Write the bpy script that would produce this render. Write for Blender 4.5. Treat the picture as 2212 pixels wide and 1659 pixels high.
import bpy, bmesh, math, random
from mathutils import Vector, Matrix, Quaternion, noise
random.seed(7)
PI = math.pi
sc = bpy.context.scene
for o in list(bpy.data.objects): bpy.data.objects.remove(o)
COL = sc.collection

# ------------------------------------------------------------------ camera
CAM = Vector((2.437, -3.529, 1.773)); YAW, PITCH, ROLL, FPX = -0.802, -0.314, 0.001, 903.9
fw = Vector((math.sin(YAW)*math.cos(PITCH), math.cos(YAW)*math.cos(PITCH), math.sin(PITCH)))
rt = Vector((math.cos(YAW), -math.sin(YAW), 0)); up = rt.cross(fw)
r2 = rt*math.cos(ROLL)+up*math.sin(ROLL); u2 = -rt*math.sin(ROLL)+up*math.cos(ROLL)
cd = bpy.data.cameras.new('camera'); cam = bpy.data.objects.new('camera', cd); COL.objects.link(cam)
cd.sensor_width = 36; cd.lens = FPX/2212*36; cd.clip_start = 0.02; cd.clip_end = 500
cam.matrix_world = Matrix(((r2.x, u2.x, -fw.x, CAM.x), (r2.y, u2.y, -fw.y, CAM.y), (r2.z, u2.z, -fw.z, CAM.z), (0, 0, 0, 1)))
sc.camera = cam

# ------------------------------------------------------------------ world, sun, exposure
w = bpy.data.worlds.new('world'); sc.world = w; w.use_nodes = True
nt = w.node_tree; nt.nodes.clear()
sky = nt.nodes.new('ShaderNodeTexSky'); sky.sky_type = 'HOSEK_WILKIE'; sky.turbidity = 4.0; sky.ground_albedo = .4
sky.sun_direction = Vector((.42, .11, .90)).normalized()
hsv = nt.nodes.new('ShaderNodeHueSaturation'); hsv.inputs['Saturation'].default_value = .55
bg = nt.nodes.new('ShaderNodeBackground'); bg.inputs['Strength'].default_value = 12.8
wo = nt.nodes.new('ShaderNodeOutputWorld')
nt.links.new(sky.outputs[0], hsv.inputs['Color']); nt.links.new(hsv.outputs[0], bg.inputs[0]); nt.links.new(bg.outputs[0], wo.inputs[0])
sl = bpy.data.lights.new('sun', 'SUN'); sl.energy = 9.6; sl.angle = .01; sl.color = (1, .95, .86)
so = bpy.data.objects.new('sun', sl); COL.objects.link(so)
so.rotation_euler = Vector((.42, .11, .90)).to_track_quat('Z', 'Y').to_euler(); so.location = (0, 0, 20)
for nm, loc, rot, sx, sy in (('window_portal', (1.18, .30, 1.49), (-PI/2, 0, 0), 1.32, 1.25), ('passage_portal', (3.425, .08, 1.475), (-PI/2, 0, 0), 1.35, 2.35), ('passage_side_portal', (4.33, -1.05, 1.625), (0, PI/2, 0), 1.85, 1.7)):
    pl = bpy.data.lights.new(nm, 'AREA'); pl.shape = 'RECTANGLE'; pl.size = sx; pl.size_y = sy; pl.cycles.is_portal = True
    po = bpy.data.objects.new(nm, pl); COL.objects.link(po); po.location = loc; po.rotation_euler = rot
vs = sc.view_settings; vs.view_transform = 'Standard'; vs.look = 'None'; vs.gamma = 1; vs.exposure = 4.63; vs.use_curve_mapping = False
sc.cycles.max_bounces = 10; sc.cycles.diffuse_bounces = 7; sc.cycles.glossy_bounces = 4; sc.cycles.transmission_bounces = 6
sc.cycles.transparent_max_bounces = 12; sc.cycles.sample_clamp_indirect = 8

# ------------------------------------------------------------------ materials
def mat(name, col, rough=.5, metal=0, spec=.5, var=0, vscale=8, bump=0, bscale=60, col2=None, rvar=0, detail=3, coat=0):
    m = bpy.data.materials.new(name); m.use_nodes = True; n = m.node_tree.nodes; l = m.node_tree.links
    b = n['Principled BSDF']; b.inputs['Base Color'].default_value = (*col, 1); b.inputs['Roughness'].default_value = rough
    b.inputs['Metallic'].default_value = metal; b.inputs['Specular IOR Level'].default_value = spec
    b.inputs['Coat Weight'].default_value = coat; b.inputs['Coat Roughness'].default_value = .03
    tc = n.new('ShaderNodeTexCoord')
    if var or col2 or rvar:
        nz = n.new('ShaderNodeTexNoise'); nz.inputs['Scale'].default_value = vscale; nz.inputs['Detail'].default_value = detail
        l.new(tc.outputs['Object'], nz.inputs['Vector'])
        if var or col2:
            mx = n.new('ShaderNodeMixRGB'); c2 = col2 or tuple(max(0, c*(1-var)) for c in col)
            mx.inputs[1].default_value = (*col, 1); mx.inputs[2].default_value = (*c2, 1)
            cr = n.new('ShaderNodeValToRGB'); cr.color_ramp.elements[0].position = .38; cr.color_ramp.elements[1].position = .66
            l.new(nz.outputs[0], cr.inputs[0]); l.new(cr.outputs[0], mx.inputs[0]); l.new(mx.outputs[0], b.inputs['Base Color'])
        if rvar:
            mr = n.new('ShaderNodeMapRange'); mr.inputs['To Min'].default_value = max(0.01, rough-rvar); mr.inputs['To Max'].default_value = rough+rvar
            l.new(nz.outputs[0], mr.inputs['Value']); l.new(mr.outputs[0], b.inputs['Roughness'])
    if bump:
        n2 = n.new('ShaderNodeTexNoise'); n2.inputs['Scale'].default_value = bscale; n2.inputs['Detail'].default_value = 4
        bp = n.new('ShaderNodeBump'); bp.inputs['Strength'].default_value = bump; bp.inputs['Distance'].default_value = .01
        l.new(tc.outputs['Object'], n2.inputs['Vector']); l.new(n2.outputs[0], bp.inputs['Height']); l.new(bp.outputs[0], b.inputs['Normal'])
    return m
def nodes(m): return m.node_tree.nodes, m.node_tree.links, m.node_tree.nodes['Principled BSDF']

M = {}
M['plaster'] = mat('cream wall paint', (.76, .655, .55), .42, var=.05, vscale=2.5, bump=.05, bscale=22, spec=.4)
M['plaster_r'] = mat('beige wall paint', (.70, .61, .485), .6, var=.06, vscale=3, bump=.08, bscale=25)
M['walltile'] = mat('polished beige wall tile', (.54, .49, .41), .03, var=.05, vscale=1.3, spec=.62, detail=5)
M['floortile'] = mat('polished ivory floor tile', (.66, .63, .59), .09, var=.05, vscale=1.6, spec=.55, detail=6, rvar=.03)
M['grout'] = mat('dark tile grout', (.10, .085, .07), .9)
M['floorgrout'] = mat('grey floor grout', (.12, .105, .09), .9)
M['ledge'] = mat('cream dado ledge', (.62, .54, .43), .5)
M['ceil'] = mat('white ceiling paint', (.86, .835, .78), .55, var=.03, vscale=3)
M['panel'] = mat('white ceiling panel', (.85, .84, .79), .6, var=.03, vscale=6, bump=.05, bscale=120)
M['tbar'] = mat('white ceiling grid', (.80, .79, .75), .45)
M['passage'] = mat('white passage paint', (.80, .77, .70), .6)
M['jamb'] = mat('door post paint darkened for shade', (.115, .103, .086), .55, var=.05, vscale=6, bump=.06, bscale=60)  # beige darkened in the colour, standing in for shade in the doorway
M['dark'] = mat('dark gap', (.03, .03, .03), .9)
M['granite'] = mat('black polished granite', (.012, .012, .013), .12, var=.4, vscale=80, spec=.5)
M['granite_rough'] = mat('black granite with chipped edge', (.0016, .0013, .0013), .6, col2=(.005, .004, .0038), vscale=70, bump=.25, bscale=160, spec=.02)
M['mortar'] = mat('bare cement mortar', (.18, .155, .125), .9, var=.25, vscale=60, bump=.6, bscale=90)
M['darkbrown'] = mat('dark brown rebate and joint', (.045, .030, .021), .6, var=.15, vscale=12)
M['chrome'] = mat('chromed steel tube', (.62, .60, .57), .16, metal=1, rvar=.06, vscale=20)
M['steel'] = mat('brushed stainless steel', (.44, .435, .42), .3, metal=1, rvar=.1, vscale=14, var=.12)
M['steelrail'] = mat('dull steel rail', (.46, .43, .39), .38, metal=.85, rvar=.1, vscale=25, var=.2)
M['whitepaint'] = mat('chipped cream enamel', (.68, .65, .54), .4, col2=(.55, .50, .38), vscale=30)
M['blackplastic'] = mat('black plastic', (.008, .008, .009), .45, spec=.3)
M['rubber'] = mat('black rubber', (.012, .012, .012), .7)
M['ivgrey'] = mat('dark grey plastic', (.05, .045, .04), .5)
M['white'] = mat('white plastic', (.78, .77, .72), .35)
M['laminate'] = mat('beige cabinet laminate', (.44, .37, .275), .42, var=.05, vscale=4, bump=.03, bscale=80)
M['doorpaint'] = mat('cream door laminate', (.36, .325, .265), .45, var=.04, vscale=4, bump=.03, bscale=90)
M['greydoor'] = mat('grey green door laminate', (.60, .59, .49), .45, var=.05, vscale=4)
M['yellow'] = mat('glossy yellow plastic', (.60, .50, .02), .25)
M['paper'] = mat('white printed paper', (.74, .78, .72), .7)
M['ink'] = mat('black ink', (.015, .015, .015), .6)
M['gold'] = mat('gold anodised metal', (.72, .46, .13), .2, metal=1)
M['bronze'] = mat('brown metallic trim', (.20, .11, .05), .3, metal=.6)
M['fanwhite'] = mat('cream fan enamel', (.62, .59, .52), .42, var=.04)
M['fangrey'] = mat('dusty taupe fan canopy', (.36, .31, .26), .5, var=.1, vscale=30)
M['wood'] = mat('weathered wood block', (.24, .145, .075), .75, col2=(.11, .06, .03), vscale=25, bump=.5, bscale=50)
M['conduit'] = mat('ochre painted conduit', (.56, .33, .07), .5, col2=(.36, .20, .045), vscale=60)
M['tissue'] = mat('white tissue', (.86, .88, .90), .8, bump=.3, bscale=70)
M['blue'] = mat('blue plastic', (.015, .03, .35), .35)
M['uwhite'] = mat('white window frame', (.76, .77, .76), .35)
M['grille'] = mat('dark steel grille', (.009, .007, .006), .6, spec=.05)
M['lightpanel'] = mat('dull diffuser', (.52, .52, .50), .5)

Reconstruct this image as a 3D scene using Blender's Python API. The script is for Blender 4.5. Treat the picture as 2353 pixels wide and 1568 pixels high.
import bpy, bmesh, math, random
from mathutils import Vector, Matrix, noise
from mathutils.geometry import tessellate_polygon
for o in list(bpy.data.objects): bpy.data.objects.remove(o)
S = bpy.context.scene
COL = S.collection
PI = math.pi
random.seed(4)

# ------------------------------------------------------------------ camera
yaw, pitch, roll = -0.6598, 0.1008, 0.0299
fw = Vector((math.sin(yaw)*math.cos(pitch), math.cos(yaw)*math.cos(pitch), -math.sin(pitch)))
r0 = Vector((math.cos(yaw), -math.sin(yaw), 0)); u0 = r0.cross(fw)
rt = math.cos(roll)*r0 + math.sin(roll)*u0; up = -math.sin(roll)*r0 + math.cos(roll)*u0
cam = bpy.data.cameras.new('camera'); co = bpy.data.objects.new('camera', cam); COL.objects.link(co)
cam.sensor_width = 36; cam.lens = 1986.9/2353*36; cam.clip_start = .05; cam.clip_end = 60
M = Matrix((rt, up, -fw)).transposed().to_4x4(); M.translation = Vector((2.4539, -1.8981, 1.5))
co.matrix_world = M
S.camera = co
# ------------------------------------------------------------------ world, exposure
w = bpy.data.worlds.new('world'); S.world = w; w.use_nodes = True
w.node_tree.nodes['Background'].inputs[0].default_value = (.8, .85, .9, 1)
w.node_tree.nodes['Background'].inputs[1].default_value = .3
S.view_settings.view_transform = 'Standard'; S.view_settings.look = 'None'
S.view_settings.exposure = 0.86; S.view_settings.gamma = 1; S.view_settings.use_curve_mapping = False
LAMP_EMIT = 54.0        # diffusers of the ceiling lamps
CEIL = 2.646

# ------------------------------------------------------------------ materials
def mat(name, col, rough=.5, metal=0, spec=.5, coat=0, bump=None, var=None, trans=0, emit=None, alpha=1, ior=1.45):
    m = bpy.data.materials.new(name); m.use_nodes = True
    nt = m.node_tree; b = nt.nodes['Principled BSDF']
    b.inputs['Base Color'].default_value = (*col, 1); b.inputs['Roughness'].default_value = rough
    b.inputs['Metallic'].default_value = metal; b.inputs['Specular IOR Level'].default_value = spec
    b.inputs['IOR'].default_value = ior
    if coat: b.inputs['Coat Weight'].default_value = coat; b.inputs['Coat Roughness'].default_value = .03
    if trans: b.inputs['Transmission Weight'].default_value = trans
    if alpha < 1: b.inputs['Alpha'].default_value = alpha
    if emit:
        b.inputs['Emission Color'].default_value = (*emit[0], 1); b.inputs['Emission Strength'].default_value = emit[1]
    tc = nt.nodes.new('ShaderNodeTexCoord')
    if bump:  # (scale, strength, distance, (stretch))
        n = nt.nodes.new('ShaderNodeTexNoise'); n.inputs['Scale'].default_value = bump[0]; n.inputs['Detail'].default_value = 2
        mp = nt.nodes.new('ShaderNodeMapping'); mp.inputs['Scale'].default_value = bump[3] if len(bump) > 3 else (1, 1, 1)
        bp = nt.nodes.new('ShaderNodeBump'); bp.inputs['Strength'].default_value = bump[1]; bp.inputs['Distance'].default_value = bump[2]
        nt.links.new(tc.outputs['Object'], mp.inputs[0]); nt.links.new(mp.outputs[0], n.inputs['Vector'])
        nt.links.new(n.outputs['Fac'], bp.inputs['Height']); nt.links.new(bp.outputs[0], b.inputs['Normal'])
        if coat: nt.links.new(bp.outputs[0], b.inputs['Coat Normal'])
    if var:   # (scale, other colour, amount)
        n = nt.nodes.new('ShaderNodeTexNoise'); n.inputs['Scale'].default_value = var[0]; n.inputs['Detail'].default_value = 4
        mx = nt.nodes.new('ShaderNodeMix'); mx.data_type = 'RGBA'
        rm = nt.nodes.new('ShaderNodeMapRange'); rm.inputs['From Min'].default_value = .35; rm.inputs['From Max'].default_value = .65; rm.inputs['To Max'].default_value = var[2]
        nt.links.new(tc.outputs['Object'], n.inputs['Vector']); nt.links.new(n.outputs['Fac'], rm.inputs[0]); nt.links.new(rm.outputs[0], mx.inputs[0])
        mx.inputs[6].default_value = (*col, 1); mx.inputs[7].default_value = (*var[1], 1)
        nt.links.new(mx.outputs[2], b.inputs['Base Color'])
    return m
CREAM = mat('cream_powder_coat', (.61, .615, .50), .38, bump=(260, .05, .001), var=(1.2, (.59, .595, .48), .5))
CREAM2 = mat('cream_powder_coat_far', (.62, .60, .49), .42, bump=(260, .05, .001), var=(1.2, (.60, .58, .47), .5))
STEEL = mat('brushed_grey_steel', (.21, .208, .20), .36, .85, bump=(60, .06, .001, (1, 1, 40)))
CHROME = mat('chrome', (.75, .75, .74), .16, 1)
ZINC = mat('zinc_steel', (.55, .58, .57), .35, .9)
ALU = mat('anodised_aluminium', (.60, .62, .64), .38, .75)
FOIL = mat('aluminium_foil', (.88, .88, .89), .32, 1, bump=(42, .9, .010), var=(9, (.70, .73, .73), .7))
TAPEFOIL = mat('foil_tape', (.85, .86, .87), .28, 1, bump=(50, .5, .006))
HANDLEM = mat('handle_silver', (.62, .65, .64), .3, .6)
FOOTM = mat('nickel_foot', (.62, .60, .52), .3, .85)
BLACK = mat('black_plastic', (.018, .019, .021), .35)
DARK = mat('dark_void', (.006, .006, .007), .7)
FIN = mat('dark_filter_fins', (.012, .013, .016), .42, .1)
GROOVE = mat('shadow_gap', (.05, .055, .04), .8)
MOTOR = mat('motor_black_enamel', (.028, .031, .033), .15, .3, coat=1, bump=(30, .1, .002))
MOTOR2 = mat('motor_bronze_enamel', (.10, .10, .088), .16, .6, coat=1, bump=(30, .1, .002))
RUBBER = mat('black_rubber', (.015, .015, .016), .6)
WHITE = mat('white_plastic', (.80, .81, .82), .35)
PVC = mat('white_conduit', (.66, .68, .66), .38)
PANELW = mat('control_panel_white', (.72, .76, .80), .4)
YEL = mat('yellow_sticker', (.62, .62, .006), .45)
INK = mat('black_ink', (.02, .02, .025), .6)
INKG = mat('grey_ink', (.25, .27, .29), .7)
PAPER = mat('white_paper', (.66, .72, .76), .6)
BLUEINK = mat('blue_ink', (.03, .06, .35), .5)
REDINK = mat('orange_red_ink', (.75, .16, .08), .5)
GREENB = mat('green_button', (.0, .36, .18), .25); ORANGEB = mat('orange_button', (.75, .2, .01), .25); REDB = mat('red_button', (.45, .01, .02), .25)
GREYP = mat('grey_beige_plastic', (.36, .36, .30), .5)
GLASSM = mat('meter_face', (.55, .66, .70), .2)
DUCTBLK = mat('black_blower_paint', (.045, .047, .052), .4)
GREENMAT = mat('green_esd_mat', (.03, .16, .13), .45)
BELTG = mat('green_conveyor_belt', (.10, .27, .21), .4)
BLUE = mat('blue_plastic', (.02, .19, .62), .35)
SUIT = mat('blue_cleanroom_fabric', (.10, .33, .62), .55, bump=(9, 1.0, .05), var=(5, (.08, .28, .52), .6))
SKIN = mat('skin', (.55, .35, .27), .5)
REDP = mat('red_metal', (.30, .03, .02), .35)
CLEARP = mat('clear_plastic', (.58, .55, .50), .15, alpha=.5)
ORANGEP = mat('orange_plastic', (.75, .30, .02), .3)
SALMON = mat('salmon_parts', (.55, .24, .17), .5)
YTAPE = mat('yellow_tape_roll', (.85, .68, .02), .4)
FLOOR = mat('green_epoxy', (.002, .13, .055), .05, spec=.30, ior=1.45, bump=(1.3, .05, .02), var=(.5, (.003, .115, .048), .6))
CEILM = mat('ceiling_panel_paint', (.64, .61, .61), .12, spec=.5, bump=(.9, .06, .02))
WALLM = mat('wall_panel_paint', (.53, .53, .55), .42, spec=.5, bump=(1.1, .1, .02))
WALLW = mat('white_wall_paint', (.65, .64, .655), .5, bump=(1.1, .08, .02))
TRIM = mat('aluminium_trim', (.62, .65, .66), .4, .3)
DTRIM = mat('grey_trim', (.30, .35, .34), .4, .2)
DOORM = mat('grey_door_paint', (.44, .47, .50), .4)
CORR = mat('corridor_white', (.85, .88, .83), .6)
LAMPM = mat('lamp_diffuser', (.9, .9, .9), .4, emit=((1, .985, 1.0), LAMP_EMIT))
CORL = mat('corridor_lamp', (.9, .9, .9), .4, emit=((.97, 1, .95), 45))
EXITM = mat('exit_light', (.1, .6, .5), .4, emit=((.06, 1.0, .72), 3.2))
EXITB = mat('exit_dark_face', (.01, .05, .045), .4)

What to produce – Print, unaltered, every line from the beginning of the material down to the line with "sc.camera = cam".

Result of this task –
Write the bpy script that would produce this render. Write for Blender 4.5. Treat the picture as 2212 pixels wide and 1659 pixels high.
import bpy, bmesh, math, random
from mathutils import Vector, Matrix, Quaternion, noise
random.seed(7)
PI = math.pi
sc = bpy.context.scene
for o in list(bpy.data.objects): bpy.data.objects.remove(o)
COL = sc.collection

# ------------------------------------------------------------------ camera
CAM = Vector((2.437, -3.529, 1.773)); YAW, PITCH, ROLL, FPX = -0.802, -0.314, 0.001, 903.9
fw = Vector((math.sin(YAW)*math.cos(PITCH), math.cos(YAW)*math.cos(PITCH), math.sin(PITCH)))
rt = Vector((math.cos(YAW), -math.sin(YAW), 0)); up = rt.cross(fw)
r2 = rt*math.cos(ROLL)+up*math.sin(ROLL); u2 = -rt*math.sin(ROLL)+up*math.cos(ROLL)
cd = bpy.data.cameras.new('camera'); cam = bpy.data.objects.new('camera', cd); COL.objects.link(cam)
cd.sensor_width = 36; cd.lens = FPX/2212*36; cd.clip_start = 0.02; cd.clip_end = 500
cam.matrix_world = Matrix(((r2.x, u2.x, -fw.x, CAM.x), (r2.y, u2.y, -fw.y, CAM.y), (r2.z, u2.z, -fw.z, CAM.z), (0, 0, 0, 1)))
sc.camera = cam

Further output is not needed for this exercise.